Objective → Extract exactly those lines that lie between the start of the material and the line with "from mathutils import Vector, Matrix", including both boundary lines and no others.

◇ ◇ ◇ ◇

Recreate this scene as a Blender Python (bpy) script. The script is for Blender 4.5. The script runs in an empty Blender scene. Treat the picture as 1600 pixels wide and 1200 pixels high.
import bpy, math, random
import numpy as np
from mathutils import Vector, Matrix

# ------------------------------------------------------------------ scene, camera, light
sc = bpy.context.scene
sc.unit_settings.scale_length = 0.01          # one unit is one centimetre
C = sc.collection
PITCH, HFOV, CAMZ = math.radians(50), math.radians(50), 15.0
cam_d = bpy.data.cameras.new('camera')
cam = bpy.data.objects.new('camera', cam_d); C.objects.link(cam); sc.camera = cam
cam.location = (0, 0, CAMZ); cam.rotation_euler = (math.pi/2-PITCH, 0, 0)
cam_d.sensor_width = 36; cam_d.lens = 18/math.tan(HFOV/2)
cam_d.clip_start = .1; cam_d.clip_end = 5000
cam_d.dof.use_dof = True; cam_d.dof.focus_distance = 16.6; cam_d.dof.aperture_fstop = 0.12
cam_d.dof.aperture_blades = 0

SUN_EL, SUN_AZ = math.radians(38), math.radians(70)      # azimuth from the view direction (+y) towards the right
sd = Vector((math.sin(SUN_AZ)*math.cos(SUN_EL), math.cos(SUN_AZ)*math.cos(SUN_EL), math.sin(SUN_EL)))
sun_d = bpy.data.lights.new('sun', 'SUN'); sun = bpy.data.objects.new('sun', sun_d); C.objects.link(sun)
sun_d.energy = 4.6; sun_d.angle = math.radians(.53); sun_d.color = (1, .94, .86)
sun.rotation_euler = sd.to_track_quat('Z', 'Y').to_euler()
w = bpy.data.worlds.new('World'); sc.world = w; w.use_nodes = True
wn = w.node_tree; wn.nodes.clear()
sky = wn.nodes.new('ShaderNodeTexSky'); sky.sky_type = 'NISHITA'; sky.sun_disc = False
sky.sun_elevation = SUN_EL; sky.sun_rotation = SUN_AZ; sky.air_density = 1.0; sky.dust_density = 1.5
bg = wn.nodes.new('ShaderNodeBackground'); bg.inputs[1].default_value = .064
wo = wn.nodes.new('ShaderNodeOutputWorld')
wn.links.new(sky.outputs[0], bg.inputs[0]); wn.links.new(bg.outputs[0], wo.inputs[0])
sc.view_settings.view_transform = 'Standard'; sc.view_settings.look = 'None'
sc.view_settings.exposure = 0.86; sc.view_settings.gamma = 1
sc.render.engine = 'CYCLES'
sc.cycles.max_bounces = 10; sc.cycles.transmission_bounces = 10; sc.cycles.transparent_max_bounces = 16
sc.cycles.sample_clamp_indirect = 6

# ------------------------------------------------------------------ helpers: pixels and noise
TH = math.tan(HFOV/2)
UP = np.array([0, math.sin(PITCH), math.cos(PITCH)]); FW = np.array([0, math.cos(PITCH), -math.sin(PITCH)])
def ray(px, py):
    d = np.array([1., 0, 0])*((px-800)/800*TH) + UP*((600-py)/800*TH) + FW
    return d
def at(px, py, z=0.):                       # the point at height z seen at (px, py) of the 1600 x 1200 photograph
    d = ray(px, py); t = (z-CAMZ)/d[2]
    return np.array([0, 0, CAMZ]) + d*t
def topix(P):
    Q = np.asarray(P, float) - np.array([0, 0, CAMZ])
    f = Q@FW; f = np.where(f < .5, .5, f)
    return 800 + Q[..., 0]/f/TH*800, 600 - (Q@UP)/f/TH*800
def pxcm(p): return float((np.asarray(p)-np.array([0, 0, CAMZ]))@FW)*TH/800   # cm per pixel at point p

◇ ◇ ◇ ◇

Response to the exercise →
Recreate this scene as a Blender Python (bpy) script. The script is for Blender 4.5. The script runs in an empty Blender scene. Treat the picture as 1600 pixels wide and 1200 pixels high.
import bpy, math, random
import numpy as np
from mathutils import Vector, Matrix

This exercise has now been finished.